● **GIVEN EXERCISE**:
Starting at the line that contains "What Blender Python" and stopping at the line that contains "SC = bpy.context.scene", return those lines exactly and nothing else. Both end lines count; pictures do not.

▶

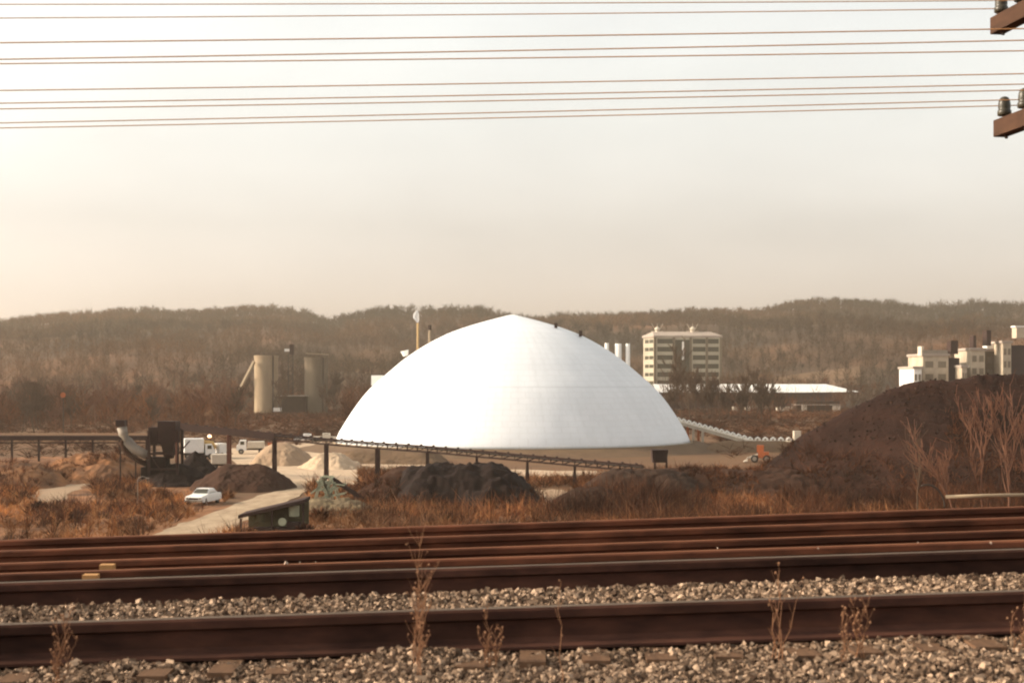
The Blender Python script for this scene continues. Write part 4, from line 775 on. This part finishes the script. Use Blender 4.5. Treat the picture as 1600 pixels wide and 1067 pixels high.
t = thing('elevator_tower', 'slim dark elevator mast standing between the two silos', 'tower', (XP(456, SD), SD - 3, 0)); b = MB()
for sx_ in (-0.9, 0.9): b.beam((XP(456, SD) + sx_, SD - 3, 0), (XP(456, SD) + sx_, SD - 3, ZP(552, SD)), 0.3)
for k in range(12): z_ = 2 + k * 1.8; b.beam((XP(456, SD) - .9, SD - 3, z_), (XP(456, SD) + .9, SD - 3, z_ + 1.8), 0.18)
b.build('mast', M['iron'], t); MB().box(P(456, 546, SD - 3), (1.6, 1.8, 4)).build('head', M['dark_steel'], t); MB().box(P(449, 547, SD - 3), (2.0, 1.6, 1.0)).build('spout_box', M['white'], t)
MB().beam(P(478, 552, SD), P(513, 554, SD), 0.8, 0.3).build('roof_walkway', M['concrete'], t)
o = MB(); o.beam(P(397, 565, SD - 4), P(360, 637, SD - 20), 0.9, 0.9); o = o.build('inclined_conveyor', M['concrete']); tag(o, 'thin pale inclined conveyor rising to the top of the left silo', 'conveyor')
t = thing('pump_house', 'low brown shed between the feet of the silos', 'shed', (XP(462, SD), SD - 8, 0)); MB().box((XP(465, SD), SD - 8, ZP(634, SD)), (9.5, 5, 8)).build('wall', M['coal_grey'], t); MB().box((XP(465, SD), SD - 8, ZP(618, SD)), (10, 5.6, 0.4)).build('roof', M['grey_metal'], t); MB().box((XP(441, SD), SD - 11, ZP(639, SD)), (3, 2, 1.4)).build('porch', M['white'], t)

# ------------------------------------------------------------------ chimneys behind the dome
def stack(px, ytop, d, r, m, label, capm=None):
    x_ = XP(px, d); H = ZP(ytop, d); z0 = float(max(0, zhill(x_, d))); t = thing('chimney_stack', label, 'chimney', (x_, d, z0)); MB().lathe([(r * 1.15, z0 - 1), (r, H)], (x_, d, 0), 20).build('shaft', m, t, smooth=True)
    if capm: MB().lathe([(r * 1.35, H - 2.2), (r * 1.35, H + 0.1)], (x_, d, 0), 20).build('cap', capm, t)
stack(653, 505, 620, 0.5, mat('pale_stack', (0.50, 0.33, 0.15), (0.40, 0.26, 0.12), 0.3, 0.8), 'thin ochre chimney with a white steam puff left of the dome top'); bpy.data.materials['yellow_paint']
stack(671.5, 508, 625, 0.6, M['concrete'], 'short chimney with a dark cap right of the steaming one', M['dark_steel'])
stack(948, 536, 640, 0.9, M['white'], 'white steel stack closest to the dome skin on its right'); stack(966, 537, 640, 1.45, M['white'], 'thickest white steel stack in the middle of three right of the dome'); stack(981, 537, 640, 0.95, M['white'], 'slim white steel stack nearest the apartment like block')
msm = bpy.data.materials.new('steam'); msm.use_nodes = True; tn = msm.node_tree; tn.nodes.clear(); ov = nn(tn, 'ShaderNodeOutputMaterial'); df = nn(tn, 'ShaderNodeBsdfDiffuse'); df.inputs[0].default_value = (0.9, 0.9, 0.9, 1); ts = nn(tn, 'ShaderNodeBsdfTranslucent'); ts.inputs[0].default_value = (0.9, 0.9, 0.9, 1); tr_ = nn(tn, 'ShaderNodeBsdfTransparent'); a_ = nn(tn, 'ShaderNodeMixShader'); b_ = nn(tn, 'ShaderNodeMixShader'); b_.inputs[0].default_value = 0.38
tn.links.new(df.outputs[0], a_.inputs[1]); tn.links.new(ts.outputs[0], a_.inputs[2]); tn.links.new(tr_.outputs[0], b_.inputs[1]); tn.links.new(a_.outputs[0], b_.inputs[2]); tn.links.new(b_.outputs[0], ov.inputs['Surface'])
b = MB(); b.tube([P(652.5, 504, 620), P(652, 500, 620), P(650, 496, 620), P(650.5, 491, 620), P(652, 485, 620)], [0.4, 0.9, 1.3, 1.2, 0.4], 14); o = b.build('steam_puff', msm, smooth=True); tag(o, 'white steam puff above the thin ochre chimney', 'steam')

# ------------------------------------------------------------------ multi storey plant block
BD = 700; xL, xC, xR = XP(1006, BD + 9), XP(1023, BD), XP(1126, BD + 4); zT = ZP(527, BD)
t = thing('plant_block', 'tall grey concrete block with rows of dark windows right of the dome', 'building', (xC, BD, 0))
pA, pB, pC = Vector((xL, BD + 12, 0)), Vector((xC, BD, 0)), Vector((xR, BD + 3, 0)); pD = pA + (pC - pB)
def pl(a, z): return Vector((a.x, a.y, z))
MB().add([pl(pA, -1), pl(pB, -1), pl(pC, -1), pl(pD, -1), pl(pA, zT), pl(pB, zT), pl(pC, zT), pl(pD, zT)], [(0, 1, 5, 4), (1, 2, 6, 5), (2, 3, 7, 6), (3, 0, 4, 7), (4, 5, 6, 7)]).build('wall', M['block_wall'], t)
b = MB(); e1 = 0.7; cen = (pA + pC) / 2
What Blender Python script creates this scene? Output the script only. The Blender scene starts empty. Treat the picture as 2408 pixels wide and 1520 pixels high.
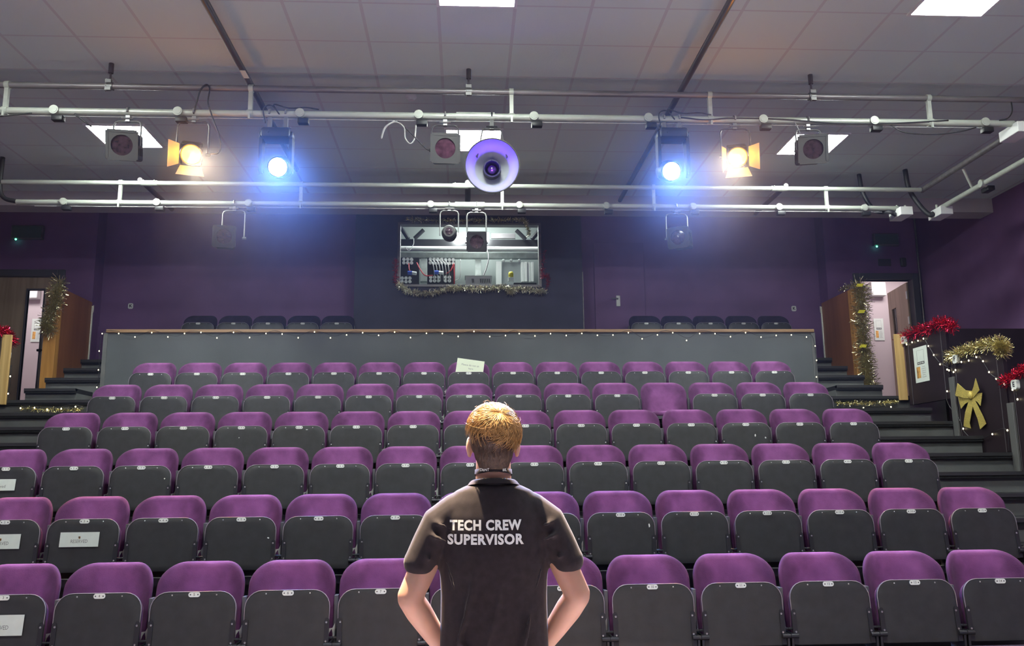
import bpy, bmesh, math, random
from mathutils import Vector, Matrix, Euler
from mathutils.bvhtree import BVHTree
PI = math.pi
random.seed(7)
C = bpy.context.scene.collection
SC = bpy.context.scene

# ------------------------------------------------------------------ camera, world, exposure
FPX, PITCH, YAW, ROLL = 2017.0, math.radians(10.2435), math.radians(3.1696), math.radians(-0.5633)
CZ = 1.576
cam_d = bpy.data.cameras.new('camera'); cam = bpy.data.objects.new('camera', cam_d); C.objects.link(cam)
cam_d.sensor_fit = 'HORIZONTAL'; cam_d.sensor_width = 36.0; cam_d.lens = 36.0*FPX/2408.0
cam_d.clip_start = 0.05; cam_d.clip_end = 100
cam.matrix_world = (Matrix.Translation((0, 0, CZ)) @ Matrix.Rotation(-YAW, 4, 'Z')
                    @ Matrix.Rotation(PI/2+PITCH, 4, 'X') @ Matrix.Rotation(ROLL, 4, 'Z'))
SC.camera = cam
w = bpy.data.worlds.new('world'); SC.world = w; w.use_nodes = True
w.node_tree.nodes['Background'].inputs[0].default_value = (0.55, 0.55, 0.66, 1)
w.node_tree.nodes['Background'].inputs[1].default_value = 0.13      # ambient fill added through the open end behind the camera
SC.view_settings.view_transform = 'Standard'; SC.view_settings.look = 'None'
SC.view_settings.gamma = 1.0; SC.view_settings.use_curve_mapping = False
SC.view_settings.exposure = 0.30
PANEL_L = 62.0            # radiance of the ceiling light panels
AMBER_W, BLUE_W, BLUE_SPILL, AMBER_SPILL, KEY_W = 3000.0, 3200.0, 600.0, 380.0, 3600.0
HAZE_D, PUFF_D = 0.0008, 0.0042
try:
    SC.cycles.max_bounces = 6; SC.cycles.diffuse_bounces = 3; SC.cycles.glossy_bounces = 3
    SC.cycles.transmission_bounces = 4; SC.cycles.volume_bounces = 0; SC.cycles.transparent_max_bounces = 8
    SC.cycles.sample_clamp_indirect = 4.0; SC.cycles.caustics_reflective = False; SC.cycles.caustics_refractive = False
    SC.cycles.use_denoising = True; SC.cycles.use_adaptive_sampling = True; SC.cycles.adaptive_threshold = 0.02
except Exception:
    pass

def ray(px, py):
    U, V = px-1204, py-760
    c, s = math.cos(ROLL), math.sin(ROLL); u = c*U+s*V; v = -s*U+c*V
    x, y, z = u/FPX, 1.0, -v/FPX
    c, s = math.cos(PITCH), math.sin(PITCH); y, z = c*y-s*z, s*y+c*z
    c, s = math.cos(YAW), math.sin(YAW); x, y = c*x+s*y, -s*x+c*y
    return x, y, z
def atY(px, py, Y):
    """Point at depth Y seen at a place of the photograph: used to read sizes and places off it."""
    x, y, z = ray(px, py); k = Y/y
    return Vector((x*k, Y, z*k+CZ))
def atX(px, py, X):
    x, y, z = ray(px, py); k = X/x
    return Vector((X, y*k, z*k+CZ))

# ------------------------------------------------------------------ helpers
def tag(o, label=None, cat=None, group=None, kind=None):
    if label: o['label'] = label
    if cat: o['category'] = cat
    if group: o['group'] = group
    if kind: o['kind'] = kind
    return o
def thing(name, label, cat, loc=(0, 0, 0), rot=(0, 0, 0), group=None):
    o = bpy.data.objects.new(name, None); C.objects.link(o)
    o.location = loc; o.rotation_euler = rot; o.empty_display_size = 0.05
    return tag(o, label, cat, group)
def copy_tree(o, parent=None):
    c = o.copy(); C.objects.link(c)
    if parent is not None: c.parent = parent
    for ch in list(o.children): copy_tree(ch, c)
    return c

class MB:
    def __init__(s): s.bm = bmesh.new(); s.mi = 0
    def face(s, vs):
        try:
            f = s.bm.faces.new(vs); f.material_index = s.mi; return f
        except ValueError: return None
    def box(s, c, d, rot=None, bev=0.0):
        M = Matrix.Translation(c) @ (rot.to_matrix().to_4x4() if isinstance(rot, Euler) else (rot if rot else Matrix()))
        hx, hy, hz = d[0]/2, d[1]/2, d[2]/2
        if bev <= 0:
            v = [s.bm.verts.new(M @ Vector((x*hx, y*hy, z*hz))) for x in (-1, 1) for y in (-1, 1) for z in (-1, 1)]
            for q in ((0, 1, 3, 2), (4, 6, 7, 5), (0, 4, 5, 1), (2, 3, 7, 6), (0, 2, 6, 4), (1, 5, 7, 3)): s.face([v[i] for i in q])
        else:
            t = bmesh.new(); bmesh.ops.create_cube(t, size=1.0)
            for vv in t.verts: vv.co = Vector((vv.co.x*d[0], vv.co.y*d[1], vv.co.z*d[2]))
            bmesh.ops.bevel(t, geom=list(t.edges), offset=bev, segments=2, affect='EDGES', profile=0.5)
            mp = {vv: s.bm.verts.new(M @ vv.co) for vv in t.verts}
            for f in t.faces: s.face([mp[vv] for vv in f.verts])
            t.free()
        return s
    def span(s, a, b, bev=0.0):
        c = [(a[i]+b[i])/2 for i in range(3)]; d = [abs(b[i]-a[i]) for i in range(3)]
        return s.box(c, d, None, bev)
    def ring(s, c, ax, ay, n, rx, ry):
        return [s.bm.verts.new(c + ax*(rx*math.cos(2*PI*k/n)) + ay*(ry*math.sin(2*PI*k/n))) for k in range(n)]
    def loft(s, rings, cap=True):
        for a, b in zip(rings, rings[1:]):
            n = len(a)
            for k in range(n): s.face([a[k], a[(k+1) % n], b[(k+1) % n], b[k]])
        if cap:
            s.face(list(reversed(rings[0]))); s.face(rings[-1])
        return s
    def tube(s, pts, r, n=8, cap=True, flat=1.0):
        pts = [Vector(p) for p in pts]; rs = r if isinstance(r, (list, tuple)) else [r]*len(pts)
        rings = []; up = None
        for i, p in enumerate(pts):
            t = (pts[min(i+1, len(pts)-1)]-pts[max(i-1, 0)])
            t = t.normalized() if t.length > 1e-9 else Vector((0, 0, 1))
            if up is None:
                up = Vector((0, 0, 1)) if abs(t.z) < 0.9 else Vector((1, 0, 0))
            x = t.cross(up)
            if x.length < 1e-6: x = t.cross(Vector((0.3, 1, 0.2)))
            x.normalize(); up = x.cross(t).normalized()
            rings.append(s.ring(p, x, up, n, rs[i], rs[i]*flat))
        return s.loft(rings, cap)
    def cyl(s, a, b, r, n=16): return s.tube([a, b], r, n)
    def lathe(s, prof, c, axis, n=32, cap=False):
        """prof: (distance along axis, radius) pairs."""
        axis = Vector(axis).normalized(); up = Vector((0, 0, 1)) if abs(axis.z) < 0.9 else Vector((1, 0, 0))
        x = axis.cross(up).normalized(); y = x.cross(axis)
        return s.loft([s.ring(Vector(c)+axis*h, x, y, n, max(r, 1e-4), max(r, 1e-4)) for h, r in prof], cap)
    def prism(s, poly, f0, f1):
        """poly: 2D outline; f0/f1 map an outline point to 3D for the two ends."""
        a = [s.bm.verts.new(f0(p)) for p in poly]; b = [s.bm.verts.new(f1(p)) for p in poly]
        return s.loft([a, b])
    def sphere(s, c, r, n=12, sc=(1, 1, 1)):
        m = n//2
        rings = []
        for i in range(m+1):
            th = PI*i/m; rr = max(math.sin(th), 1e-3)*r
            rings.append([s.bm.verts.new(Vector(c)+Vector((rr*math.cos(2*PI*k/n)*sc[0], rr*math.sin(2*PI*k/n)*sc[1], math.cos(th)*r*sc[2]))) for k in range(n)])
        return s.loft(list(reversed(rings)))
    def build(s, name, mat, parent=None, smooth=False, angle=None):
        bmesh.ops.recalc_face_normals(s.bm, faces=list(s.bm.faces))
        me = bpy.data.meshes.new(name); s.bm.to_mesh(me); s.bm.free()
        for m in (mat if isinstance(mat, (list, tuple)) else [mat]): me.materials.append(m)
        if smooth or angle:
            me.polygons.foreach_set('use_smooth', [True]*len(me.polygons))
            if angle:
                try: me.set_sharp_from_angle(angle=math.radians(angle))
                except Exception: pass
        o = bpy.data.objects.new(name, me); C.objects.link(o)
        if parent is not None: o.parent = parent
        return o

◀

● **SOLUTION FOR THIS EXERCISE**:
What Blender Python script creates this scene? Output the script only. The Blender scene starts empty. Treat the picture as 2408 pixels wide and 1520 pixels high.
import bpy, bmesh, math, random
from mathutils import Vector, Matrix, Euler
from mathutils.bvhtree import BVHTree
PI = math.pi
random.seed(7)
C = bpy.context.scene.collection
SC = bpy.context.scene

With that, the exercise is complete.